Type 3: Independent Grower

These are markets where demand grows during and after the tournament without a clear link to team results. Nigeria in 2018 grew from 12.6M in June to 17.4M in August, a +38.4% Jul→Aug increase, after exiting in the group stage. Senegal grew +113.3% in the same period. Cameroon in 2022 posted +9.3%, +7.9%, and +2.5%, despite also leaving in the group stage. The growth comes from wider market conditions: expanding internet access, new operator entry, and younger demographics reaching gambling age. The World Cup can support brand discovery, but it isn’t the main driver.

WC 2026: the North American Wild Card

The United States, Canada, and Mexico host the 2026 World Cup. 3 markets at meaningfully different stages of iGaming development. The US began legalising sports betting state-by-state from 2018, the same year Brazil legalised, though with a more structured regulatory process. By late 2022, the US ranked sixth across the entire World Cup field. But the 2022 numbers represent a market that was only four years into its post-legalisation development. Mexico adds another regulatory layer to the 2026 picture, with lawmakers already calling for updated gambling laws before the 2026 FIFA World Cup.

Blask Index in countries in May 2026

Brazil’s Blask Index at WC 2018 was approximately 4.5M. Four years later, it was 181M. The US regulatory environment is more complex, and the cultural relationship with football (soccer) is different. But the post-legalisation compounding dynamic isn’t unique to Brazil. The US 2022 figure is a starting point, not a ceiling. The industry is already projecting WC 2026 at $60 billion in global stakes from legal bookmakers.

What This Means for Operators

The World Cup can create sharp changes in iGaming demand, but the data shows that operators should not plan campaigns around football results alone. Market size, regulation, brand demand, and timing all matter more than whether a national team is expected to reach the final. For some operators, that also means reviewing product setup, local acquisition routes, and the role of white label sportsbook providers before tournament demand peaks.

Target by Blask Index, Not by Bracket Expectation

Nigeria in 2018, Brazil in 2022, and Ghana in 2022 were large, underserved markets with strong iGaming demand. Yet many World Cup campaign plans would have overlooked them because their national teams were not viewed as likely medal contenders. The Blask Index shows where demand actually sits, rather than where the football narrative is strongest. That distinction matters for operators. Tournament favourites and iGaming market leaders are often different countries, so campaign planning should start with demand signals, not bracket expectations.

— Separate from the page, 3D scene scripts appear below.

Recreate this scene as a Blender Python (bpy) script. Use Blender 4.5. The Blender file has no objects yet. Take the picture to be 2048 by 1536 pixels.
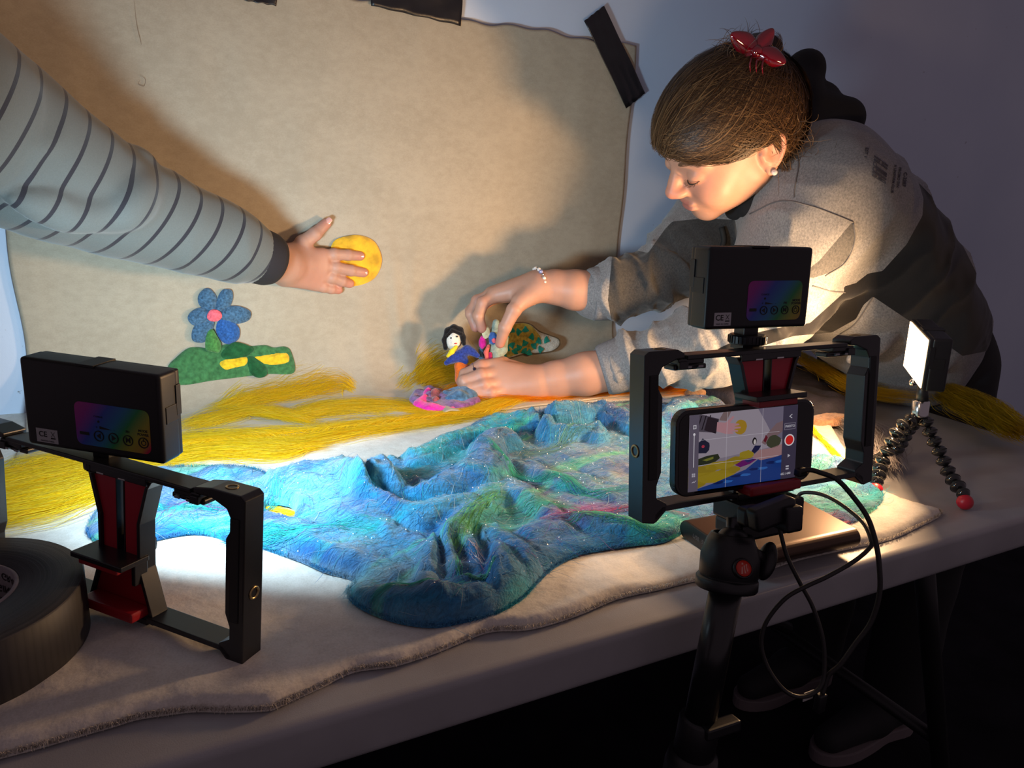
import bpy, bmesh, math, random
import numpy as np
from mathutils import Vector, Matrix
from mathutils.bvhtree import BVHTree

SC = bpy.context.scene
COL = SC.collection
rng = np.random.default_rng(7)
random.seed(7)

# ------------------------------------------------------------------ camera
FPX, TZ, CH = 1500.0, 0.74, 0.36
_p, _r, _y = math.radians(15.7), math.radians(2.7), math.radians(28)
CF = np.array([math.sin(_y)*math.cos(_p), math.cos(_y)*math.cos(_p), -math.sin(_p)])
_R0 = np.array([math.cos(_y), -math.sin(_y), 0.0]); _U0 = np.cross(_R0, CF)
CU = _U0*math.cos(_r) - _R0*math.sin(_r)
CR = _R0*math.cos(_r) + _U0*math.sin(_r)
CC = np.array([0.0, 0.0, TZ+CH])
cd = bpy.data.cameras.new('camera'); cam = bpy.data.objects.new('camera', cd); COL.objects.link(cam)
cd.sensor_width = 36.0; cd.lens = 36.0*FPX/2048.0; cd.clip_start = 0.02; cd.clip_end = 60
cam.matrix_world = Matrix([[CR[0], CU[0], -CF[0], CC[0]], [CR[1], CU[1], -CF[1], CC[1]], [CR[2], CU[2], -CF[2], CC[2]], [0, 0, 0, 1]])
SC.camera = cam

# ------------------------------------------------------------------ world and exposure
w = bpy.data.worlds.new('dim_room'); SC.world = w; w.use_nodes = True
w.node_tree.nodes['Background'].inputs[0].default_value = (0.60, 0.45, 0.52, 1)
w.node_tree.nodes['Background'].inputs[1].default_value = 0.215
SC.view_settings.view_transform = 'Standard'; SC.view_settings.look = 'None'
SC.view_settings.exposure = 0.0; SC.view_settings.gamma = 1.0; SC.view_settings.use_curve_mapping = False
COOL_LED = ((0.60, 0.84, 1.0), 3.4, 158)      # left phone rig panel, neutral white
WARM_RIG = ((1.0, 0.62, 0.33), 0.9, 170)      # right phone rig panel
WARM_LED = ((1.0, 0.60, 0.30), 5.2, 180)      # panel on the bendy tripod

# ------------------------------------------------------------------ helpers
def ray(px, py): return (px-1024)/FPX*CR - (py-768)/FPX*CU + CF
def D(px, py, d): return CC + ray(px, py)*d                       # world point at a depth
def T(px, py, h=0.0):                                             # world point above the table top
    r = ray(px, py); return CC + r*((TZ+h-CC[2])/r[2])
YW = 1.19
def Wl(px, py, off=0.0):                                          # world point on the back wall
    r = ray(px, py); return CC + r*((YW-off-CC[1])/r[1])
def lin(c):
    return tuple(((x/255.0)/12.92 if x/255.0 <= 0.04045 else ((x/255.0+0.055)/1.055)**2.4) for x in c)

def mesh_np(name, V, F, smooth=True):
    V = np.asarray(V, dtype=np.float32); me = bpy.data.meshes.new(name)
    if isinstance(F, np.ndarray):
        n = F.shape[1]; me.vertices.add(len(V)); me.vertices.foreach_set('co', V.ravel())
        me.loops.add(F.size); me.loops.foreach_set('vertex_index', F.astype(np.int32).ravel())
        me.polygons.add(len(F)); me.polygons.foreach_set('loop_start', np.arange(0, F.size, n, dtype=np.int32))
        me.polygons.foreach_set('loop_total', np.full(len(F), n, dtype=np.int32))
        me.update(calc_edges=True)
    else:
        me.from_pydata([tuple(map(float, v)) for v in V], [], [tuple(int(i) for i in f) for f in F]); me.update()
    me.polygons.foreach_set('use_smooth', np.full(len(me.polygons), smooth, dtype=bool))
    return me
def attr_col(me, name, C):
    C = np.asarray(C, dtype=np.float32)
    if C.shape[1] == 3: C = np.hstack([C, np.ones((len(C), 1), np.float32)])
    a = me.color_attributes.new(name, 'FLOAT_COLOR', 'POINT'); a.data.foreach_set('color', C.ravel())
def attr_f(me, name, v):
    a = me.attributes.new(name, 'FLOAT', 'POINT'); a.data.foreach_set('value', np.asarray(v, np.float32))

OFF = {}
def put(name, me, mats, parent=None, label=None):
    """link a mesh as one object; world-space vertices are moved into the parent's frame"""
    me.name = name
    if parent is not None and parent.name in OFF:
        me.transform(Matrix.Translation(-Vector(OFF[parent.name])))
    o = bpy.data.objects.new(name, me); COL.objects.link(o)
    for m in (mats if isinstance(mats, (list, tuple)) else [mats]): me.materials.append(m)
    if parent is not None:
        o.parent = parent
        if parent.name in OFF: OFF[o.name] = OFF[parent.name]
    if label: o['label'] = label
    return o
def thing(name, label, cat, loc=(0, 0, 0), group=None, matrix=None, worldverts=True):
    o = bpy.data.objects.new(name, None); COL.objects.link(o); o.empty_display_size = 0.03
    if matrix is not None: o.matrix_world = matrix
    else:
        o.location = tuple(map(float, loc))
        if worldverts: OFF[o.name] = tuple(map(float, loc))
    o['label'] = label; o['category'] = cat
    if group: o['group'] = group
    return o
def tag(o, label, cat, group=None, kind=None):
    if label: o['label'] = label
    if cat: o['category'] = cat
    if group: o['group'] = group
    if kind: o['kind'] = kind
    return o
def rebase(o, loc):
    """give a one-mesh thing its origin at its base"""
    o.data.transform(Matrix.Translation(-Vector(tuple(map(float, loc))))); o.location = tuple(map(float, loc)); OFF[o.name] = tuple(map(float, loc))
    return o

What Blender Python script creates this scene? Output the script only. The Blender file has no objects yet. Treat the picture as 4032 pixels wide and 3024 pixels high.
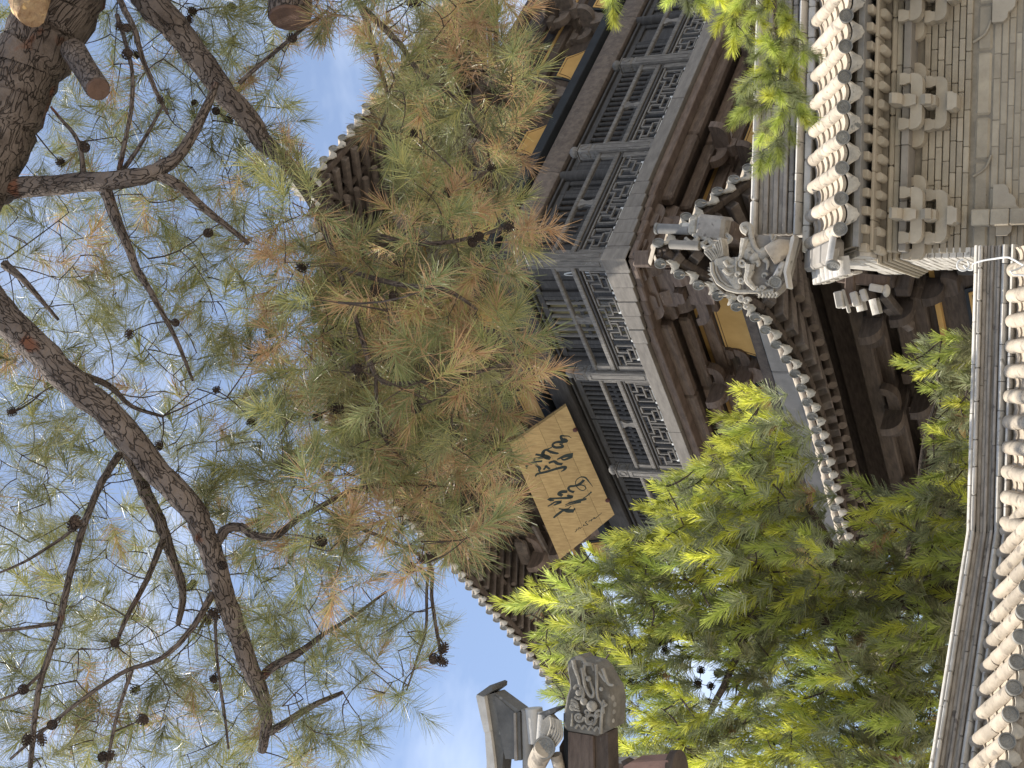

Launch Campaigns at Kickoff, Not at the Knockout Stage

Blask Index activity peaked in the first two to three weeks of both tournaments across nearly every market, regardless of which teams were still performing. By the time the Round of 16 started, demand in most markets was already past its high point. Campaigns built around “if our team reaches the quarter-finals” missed the strongest window. For operators, the group stage is the key activation period. That timing also matters for media buying, partner planning, and gambling affiliate networks, where late campaign launches can miss the highest-intent window.

Watch Regulatory Timelines, Not Squad Announcements

Every major Blask Index spike in this dataset points back to regulation or market maturation, rather than team performance. Brazil’s 2022 scale, the UK’s sustained dominance, and the US trajectory all reflect legal access, operator activity, and years of market development. France won in 2018 with a Blask Index around one-sixth of England’s. Argentina won in 2022 with a Blask Index equal to 2.2% of Brazil’s. Germany ranked third in 2018 and fifth in 2022, then went out in the group stage both times. The gap comes from regulation, population, and accumulated demand, not only ninety minutes on the pitch.